San Francisco, open your Golden Gate…

San Francisco prides itself on being a progressive city, but not so progressive that poor people should be able to have housing.

In the long fight to keep California’s wealthy, homogeneous, exclusive suburbs just the way they are, Palo Alto and Beverly Hills have an ally they might not have expected: San Francisco.

The city’s Board of Supervisors — thanks to its purportedly progressive faction, no less — is poised to reiterate its reactionary resistance to legislation that would legalize higher-density residential development near mass transit amid a crushing housing shortage.

Despite San Francisco’s obvious differences from the suburbs that surround it and other California cities, the supervisors’ latest act of housing-crisis denial isn’t particularly surprising. Many of the cities’ neighborhoods are like Palo Alto and Beverly Hills insofar as they outlaw apartments and remain resolutely out of reach to most Californians. The supervisors, progressive pretensions aside, are representing this reality — and doing their best to perpetuate it.

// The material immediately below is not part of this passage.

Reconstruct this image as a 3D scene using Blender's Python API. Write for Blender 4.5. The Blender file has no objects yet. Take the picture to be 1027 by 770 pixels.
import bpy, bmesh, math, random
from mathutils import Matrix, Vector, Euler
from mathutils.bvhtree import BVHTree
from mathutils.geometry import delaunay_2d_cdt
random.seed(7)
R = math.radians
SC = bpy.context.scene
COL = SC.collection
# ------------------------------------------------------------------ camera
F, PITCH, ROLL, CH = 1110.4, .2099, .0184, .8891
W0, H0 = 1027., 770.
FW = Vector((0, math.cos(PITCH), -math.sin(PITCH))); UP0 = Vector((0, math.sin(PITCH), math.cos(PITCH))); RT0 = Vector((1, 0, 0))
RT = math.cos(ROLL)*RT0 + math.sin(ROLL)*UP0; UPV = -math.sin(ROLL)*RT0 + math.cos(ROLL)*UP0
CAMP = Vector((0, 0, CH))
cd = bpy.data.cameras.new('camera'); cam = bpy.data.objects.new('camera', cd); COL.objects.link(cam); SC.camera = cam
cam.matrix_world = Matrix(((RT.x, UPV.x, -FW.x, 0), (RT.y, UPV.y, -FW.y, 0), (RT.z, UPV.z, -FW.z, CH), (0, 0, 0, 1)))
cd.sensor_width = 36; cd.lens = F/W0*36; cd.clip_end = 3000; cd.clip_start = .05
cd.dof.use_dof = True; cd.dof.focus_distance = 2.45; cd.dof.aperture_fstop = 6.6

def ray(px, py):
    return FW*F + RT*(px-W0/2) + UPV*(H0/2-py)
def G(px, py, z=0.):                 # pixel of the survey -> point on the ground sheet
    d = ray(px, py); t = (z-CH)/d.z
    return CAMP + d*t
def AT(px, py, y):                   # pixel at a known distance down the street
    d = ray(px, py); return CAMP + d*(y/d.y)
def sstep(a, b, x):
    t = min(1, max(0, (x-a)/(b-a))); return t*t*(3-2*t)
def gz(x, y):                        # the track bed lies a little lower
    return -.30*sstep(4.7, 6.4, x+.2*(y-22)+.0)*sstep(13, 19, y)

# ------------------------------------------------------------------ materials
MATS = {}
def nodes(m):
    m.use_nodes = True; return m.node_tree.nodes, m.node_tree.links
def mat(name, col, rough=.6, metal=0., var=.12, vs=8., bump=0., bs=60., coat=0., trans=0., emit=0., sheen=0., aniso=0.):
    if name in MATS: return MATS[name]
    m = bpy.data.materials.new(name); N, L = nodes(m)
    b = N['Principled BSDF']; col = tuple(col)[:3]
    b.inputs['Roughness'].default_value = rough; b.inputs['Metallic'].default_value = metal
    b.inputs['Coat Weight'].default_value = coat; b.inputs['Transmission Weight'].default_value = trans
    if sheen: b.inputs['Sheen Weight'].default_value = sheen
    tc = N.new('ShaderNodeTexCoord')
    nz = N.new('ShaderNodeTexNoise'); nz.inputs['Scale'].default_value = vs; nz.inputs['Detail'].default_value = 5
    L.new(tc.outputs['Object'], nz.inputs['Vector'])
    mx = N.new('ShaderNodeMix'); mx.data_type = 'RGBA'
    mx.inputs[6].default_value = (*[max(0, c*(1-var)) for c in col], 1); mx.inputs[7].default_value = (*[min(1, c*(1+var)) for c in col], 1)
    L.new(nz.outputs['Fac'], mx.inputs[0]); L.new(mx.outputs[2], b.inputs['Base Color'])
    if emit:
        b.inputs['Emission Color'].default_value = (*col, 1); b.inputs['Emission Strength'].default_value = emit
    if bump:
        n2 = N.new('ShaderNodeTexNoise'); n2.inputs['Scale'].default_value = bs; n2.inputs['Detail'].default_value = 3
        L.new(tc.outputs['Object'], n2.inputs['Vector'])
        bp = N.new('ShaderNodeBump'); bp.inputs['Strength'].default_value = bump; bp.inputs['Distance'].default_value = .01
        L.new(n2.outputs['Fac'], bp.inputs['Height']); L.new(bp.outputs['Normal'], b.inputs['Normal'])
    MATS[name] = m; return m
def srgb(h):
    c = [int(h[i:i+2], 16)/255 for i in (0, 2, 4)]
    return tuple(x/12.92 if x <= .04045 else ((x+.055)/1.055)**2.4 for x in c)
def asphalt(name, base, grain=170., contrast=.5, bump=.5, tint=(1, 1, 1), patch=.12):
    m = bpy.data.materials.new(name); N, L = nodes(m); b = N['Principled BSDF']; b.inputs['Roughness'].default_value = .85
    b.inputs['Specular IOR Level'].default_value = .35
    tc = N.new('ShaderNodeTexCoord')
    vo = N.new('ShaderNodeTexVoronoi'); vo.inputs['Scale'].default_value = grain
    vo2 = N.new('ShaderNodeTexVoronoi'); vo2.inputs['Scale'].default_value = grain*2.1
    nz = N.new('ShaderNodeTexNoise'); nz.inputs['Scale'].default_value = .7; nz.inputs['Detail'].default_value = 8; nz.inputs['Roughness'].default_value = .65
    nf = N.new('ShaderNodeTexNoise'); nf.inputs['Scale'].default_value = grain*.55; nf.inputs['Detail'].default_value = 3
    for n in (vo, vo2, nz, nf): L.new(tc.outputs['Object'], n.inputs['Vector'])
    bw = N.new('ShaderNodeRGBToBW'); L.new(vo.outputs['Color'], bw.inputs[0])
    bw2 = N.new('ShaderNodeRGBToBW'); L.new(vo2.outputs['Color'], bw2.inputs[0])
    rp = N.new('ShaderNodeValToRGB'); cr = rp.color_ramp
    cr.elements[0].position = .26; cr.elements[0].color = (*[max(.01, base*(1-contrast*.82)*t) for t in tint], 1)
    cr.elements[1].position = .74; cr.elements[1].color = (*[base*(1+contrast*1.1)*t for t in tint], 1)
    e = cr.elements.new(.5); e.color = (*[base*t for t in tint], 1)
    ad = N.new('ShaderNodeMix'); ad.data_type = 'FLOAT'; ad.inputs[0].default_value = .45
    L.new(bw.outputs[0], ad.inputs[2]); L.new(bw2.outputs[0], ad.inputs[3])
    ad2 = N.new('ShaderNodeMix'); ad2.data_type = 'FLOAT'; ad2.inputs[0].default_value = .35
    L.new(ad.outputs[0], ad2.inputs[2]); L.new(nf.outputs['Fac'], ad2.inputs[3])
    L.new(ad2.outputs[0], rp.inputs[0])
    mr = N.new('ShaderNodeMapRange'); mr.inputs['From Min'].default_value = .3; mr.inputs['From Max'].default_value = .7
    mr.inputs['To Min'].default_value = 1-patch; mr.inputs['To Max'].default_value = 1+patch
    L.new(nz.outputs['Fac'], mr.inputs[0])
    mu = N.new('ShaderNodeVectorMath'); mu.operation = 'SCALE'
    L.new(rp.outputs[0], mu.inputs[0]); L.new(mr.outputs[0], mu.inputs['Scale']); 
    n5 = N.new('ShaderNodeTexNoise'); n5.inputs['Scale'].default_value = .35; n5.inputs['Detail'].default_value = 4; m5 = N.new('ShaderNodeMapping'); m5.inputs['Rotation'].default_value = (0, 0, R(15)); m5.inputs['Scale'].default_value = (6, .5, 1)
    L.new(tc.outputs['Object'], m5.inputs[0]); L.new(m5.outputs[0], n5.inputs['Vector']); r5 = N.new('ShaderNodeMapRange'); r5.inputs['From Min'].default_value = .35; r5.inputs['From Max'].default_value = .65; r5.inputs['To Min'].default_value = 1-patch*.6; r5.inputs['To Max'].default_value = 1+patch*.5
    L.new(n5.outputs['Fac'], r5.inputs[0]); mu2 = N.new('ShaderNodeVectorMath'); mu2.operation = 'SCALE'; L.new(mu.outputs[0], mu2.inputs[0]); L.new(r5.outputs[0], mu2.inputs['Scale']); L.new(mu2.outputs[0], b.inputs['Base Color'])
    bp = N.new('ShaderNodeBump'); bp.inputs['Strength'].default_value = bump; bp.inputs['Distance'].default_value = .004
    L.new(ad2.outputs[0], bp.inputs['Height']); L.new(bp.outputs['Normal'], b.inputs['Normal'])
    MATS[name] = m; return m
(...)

San Francisco exists in a perpetual housing crisis. Money has flowed into the city, real estate values have skyrocketed, and people who can’t afford it get pushed out. This is nothing new. While I’ve never lived in San Francisco, I’ve been visiting pretty regularly for nearly over 30 years, and I’ve watched the changes. My most recent visit felt like dropping into a futuristic dystopia of people staring at their screens while stepping over the homeless.

While San Francisco is pretty dense (18,000 people per square mile), there’s plenty of room for more if the right housing is built. (Manhattan, for comparison, is north of 60,000 people per square mile.)

Some will argue (especially among the technorati of northern California) that we should just let the market sort it out (which means future San Francisco is basically the Upper East Side of Manhattan with more hills). That’s nonsense; the market is an efficient mechanism for allocating goods and services, not a mystical force deserving of unquestioning obedience. San Franciscans have it in their power to get higher density housing at various costs levels built in their city, and in doing so they’d add back some of the life that seems to be draining from it. If they’re progressive enough to do it.